The Future of Work & Home
by Jenny Ambrozek
Fellow TheAppGap contributors Jim Ware and Celine Roque are my usual sources of the latest in the future of work spaces and teleworking. However, the Financial Times Weekend House & Home section, May 9 has an interesting piece by New York area based “global trendspotter ” Marian Salzman on what the house of the future might look like. Relevant here is the author’s forecast for attention to home workspaces.
Under the timely heading ” Online and employed” Salzman begins:
“Thanks to the economic crisis, we’ve seen growing interest in the efficiencies of working at home via online networks linked to internal office servers. If your tasks are primarily computer-based and you aren’t needed for hour upon hour of in-person meetings, what’s the sense in commuting several hours a week just to sit in a different room in front of a different screen to do the same things?”

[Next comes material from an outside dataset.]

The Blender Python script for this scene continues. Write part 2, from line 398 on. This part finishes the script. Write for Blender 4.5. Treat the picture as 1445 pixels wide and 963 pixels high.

then points to attention getting human resources group WorldatWork, projections indicating:
“more than 28m Americans now work from home at least one day per month and the number is expected to rise to 100m by 2010.”

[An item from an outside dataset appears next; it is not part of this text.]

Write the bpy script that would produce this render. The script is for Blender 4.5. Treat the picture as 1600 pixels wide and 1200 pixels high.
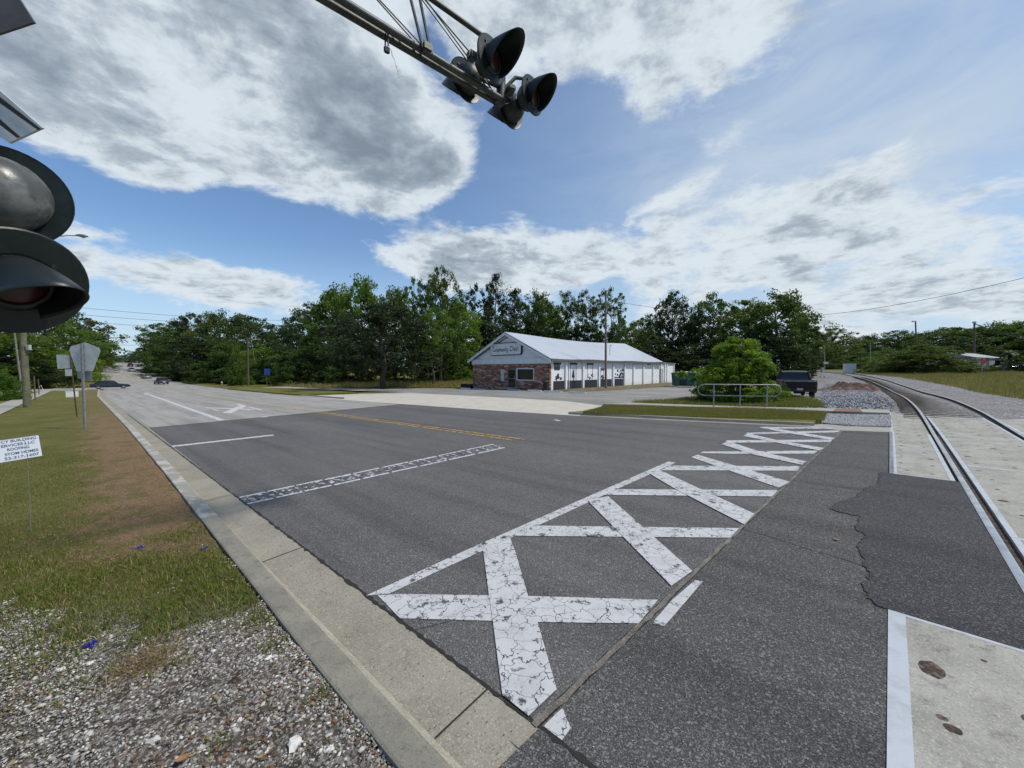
import bpy, bmesh, math, random
import numpy as np
from mathutils import Vector, Matrix
R = math.radians
SC = bpy.context.scene
COL = SC.collection
for o in list(bpy.data.objects): bpy.data.objects.remove(o)

# ------------------------------------------------------------------ camera
CAM_H = 2.0; F = 600.0; PITCH = math.atan(23/600.0)
cd = bpy.data.cameras.new('camera'); cam = bpy.data.objects.new('camera', cd); COL.objects.link(cam)
cd.sensor_width = 36; cd.lens = 36*F/1600; cd.clip_start = .05; cd.clip_end = 3000
cam.location = (0, 0, CAM_H); cam.rotation_euler = (R(90)-PITCH, 0, 0)
SC.camera = cam
SC.render.resolution_x = 1024; SC.render.resolution_y = 768
SC.view_settings.view_transform = 'Standard'; SC.view_settings.look = 'None'
SC.view_settings.gamma = 1; SC.view_settings.exposure = .22

# ------------------------------------------------------------------ node helpers
class NT:
    def __init__(s, tree): s.t = tree; s.n = tree.nodes; s.l = tree.links
    def node(s, typ, **kw):
        n = s.n.new(typ)
        for k, v in kw.items(): setattr(n, k, v)
        return n
    def put(s, sock, v):
        if v is None: return
        if isinstance(v, bpy.types.NodeSocket): s.l.new(v, sock)
        else:
            if sock.type == 'RGBA' and len(v) == 3: v = (*v, 1)
            sock.default_value = v
    def m(s, op, a, b=None, c=None, clamp=False):
        n = s.node('ShaderNodeMath', operation=op); n.use_clamp = clamp
        s.put(n.inputs[0], a); s.put(n.inputs[1], b); s.put(n.inputs[2], c)
        return n.outputs[0]
    def vm(s, op, a, b=None, sc=None):
        n = s.node('ShaderNodeVectorMath', operation=op); s.put(n.inputs[0], a); s.put(n.inputs[1], b)
        if sc is not None: s.put(n.inputs['Scale'], sc)
        return n.outputs[0] if op not in ('DOT_PRODUCT', 'LENGTH') else n.outputs['Value']
    def mix(s, f, a, b, typ='MIX'):
        n = s.node('ShaderNodeMix', data_type='RGBA', blend_type=typ); n.clamp_factor = True
        s.put(n.inputs[0], f); s.put(n.inputs[6], a); s.put(n.inputs[7], b); return n.outputs[2]
    def noise(s, vec, scale, detail=4, rough=.5, dist=0, out=0):
        n = s.node('ShaderNodeTexNoise'); s.put(n.inputs['Vector'], vec); s.put(n.inputs['Scale'], scale)
        s.put(n.inputs['Detail'], detail); s.put(n.inputs['Roughness'], rough); s.put(n.inputs['Distortion'], dist)
        return n.outputs[out]
    def vor(s, vec, scale, feature='F1', out=0, rnd=1.0):
        n = s.node('ShaderNodeTexVoronoi', feature=feature); s.put(n.inputs['Vector'], vec); s.put(n.inputs['Scale'], scale)
        s.put(n.inputs['Randomness'], rnd); return n.outputs[out]
    def ss(s, x, a, b, lo=0.0, hi=1.0):
        n = s.node('ShaderNodeMapRange', interpolation_type='SMOOTHSTEP'); s.put(n.inputs[0], x)
        s.put(n.inputs[1], a); s.put(n.inputs[2], b); s.put(n.inputs[3], lo); s.put(n.inputs[4], hi); return n.outputs[0]
    def ramp(s, f, stops):
        n = s.node('ShaderNodeValToRGB'); e = n.color_ramp.elements
        while len(e) < len(stops): e.new(.5)
        for i, (p, c) in enumerate(stops):
            e[i].position = p; e[i].color = (*c, 1) if len(c) == 3 else c
        s.put(n.inputs[0], f); return n.outputs[0]
    def sep(s, v):
        n = s.node('ShaderNodeSeparateXYZ'); s.put(n.inputs[0], v); return n.outputs
    def comb(s, x, y, z):
        n = s.node('ShaderNodeCombineXYZ'); s.put(n.inputs[0], x); s.put(n.inputs[1], y); s.put(n.inputs[2], z); return n.outputs[0]
    def bump(s, h, strength=.3, dist=.02):
        n = s.node('ShaderNodeBump'); s.put(n.inputs['Strength'], strength); s.put(n.inputs['Distance'], dist)
        s.put(n.inputs['Height'], h); return n.outputs[0]
    def pos(s): return s.node('ShaderNodeNewGeometry').outputs['Position']
    def obj(s): return s.node('ShaderNodeTexCoord').outputs['Object']

# ------------------------------------------------------------------ world: sky and clouds
SUN_AZ, SUN_EL = 100, 54
w = bpy.data.worlds.new('World'); SC.world = w; w.use_nodes = True
N = NT(w.node_tree); w.node_tree.nodes.clear()
sky = N.node('ShaderNodeTexSky', sky_type='NISHITA'); sky.sun_disc = False
sky.sun_elevation = R(SUN_EL); sky.sun_rotation = R(SUN_AZ); sky.air_density = 1.0; sky.dust_density = .6; sky.ozone_density = 2.5
bgs = N.node('ShaderNodeBackground'); bgs.inputs[1].default_value = .105
D = N.vm('NORMALIZE', N.node('ShaderNodeTexCoord').outputs['Generated'])
x, y, z = N.sep(D)
# pale air near the horizon
hz = N.ss(z, .0, .30, .75, .0)
skyc = N.mix(hz, N.mix(1.0, sky.outputs[0], (.84, 1.02, 1.16), 'MULTIPLY'), (4.6, 5.9, 7.2))
N.put(bgs.inputs[0], skyc)
az = N.m('MULTIPLY', N.m('ARCTAN2', x, y), 57.2958)
el = N.m('MULTIPLY', N.m('ARCSINE', z), 57.2958)
zz = N.m('ADD', N.m('MAXIMUM', z, 0), .13)
P = N.comb(N.m('DIVIDE', x, zz), N.m('DIVIDE', y, zz), .37)
P3 = N.comb(x, y, N.m('MULTIPLY', z, 1.9))
n1 = N.noise(P, 1.75, 10, .63, .3)
n2 = N.noise(P3, 6.0, 10, .62, .25)
lowf = N.ss(z, .22, .42)
nz = N.m('ADD', N.m('MULTIPLY', n1, N.m('ADD', .25, N.m('MULTIPLY', lowf, .55))), N.m('MULTIPLY', n2, N.m('SUBTRACT', .75, N.m('MULTIPLY', lowf, .55))))
# broad cloud masses in azimuth / elevation: (az, el, half width az, half width el, slope, weight)
BL = CLOUDS = [
 (-30, 38, 22, 8.5, -.42, .38), (-46, 24, 13, 6.5, -.30, .40), (-27, 33, 14, 6, -.5, .30), (-14, 27, 10, 5, -.2, .30),
 (-55, 38, 18, 10, 0, .35), (-10, 45, 12, 5, 0, .18), (-23, 29, 15, 7, 0, .34), (-50, 26, 9, 5.5, -.2, .34), (-9, 15.5, 12, 3.0, .06, .36),
 (12, 41, 15, 5.5, 0, .30), (-8, 22.5, 6, 3, 0, -.25), (33, 43, 16, 8, 0, .30), (22, 36, 8, 3, -.3, .12),
 (4, 16.5, 11, 4.2, .0, .34), (-7, 15, 8, 3.0, .05, .22), (27, 15, 15, 4.8, .10, .36), (45, 15, 12, 6.5, .0, .28),
 (-39, 10.0, 13, 2.6, -.08, .40), (-22, 6, 10, 1.8, 0, .18), (-2, 8, 10, 1.6, 0, .12), (45, 7, 25, 3, 0, .22),
 (-32, 16.5, 13, 3.2, -.12, -.36), (5, 28, 9, 6, 0, -.34), (-11, 36, 3.5, 6, -.6, -.20), (-30, 18.5, 9, 2.5, 0, -.14),
 (-57, 17, 9, 5, 0, -.25), (-41, 36, 2.2, 5, -.9, -.10), (-19, 11, 6, 2, 0, -.08), (6, 10, 12, 1.5, 0, -.06)]
acc = None
for (a, e, wa, we, k, wt) in BL:
    da = N.m('SUBTRACT', az, a); de = N.m('SUBTRACT', N.m('SUBTRACT', el, e), N.m('MULTIPLY', da, k))
    q = N.m('ADD', N.m('POWER', N.m('DIVIDE', da, wa), 2), N.m('POWER', N.m('DIVIDE', de, we), 2))
    g = N.m('MULTIPLY', N.m('EXPONENT', N.m('MULTIPLY', q, -.9)), wt)
    acc = g if acc is None else N.m('ADD', acc, g)
dens = N.m('ADD', N.m('MULTIPLY', N.m('SUBTRACT', nz, .5), 1.75), acc)
cov = N.ss(dens, .07, .27)
thick = N.ss(dens, .12, .95)
# small scale relief inside the clouds
n3 = N.noise(P, 3.1, 7, .62, .5); n4 = N.noise(P3, 13, 6, .6, .3)
rel = N.m('ADD', N.m('ADD', N.m('MULTIPLY', N.m('SUBTRACT', n3, .5), 1.3), N.m('MULTIPLY', N.m('SUBTRACT', N.noise(P, 9, 6, .65, .4), .5), .7)), N.m('MULTIPLY', N.m('SUBTRACT', n4, .5), .9))
sh = N.m('ADD', N.m('MULTIPLY', thick, .80), N.m('MULTIPLY', rel, 1.25), clamp=True)
cc = N.ramp(sh, [(0, (.62, .68, .73)), (.18, (.56, .62, .67)), (.42, (.38, .44, .50)), (.72, (.26, .315, .375)), (1, (.19, .235, .29))])
# thin veil on the right
va = N.m('EXPONENT', N.m('MULTIPLY', N.m('ADD', N.m('POWER', N.m('DIVIDE', N.m('SUBTRACT', az, 40), 30), 2), N.m('POWER', N.m('DIVIDE', N.m('SUBTRACT', el, 20), 22), 2)), -1.0))
nv = N.noise(N.comb(N.m('MULTIPLY', az, .03), N.m('MULTIPLY', el, .09), N.m('MULTIPLY', az, .01)), 1.6, 6, .6, .6)
veil = N.m('ADD', N.m('MULTIPLY', va, N.ss(nv, .25, .75,  .45, .98)), .05, clamp=True)
bgv = N.node('ShaderNodeBackground'); N.put(bgv.inputs[0], (.47, .56, .65)); bgv.inputs[1].default_value = 1
bgc = N.node('ShaderNodeBackground'); N.put(bgc.inputs[0], cc); bgc.inputs[1].default_value = 1.0
m1 = N.node('ShaderNodeMixShader'); N.put(m1.inputs[0], veil); N.l.new(bgs.outputs[0], m1.inputs[1]); N.l.new(bgv.outputs[0], m1.inputs[2])
m2 = N.node('ShaderNodeMixShader'); N.put(m2.inputs[0], N.m('MULTIPLY', cov, .97)); N.l.new(m1.outputs[0], m2.inputs[1]); N.l.new(bgc.outputs[0], m2.inputs[2])
wo = N.node('ShaderNodeOutputWorld'); N.l.new(m2.outputs[0], wo.inputs[0])
w.cycles.sampling_method = 'MANUAL'; w.cycles.sample_map_resolution = 512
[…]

The article cites a recent Economist magazine report to make the case for the ecofriendly nature of telecommuting:
” if the 33m Americans who have jobs that could be done from home were to stay there instead of driving to work, US oil imports would drop by more than one quarter and carbon emissions would fall by 67m metric tonnes a year.”

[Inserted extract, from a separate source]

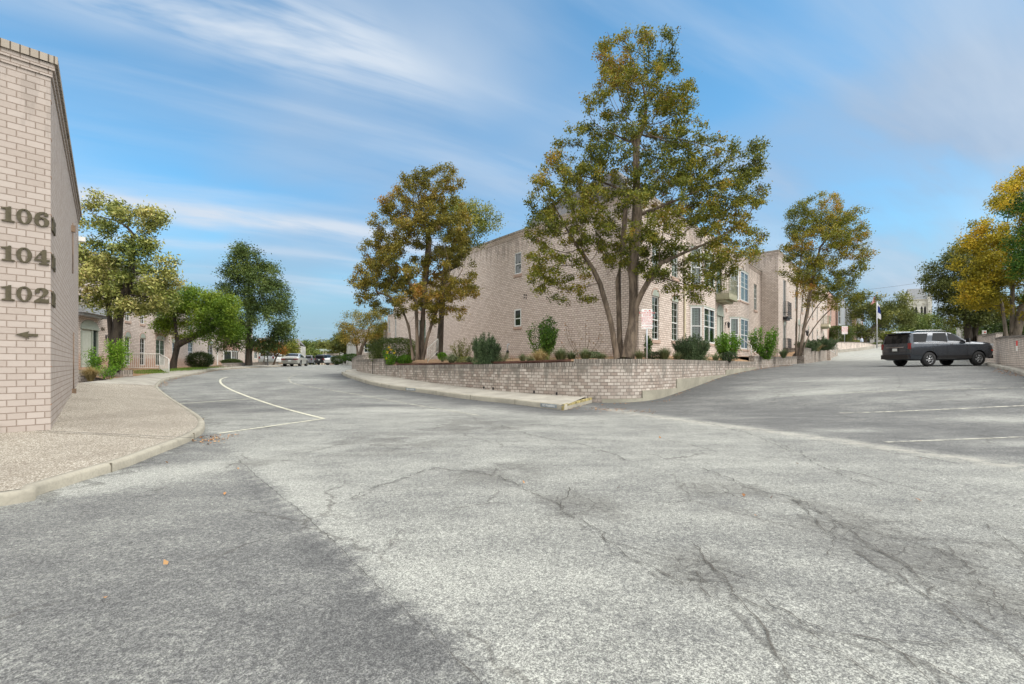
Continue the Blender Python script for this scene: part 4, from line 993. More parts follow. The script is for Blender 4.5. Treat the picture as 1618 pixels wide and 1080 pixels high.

Listing two further trends:
“Growing numbers of consultants and freelancers are assembling careers from multiple projects and using a laptop as a business portal.”
And,
“although women are still demanding top education and job options, they are increasingly willing to stay in the house more, taking a break for a few years to start a family or to work part-time from a home office, redefining the workday as one that happens during their children’s naptime and after bedtime, for instance.”
the writer concludes that private home offices are an essential element of future homes.
Did Marian Salzman get it right in describing future societal and work trends and implications for home building? All your insights welcomed.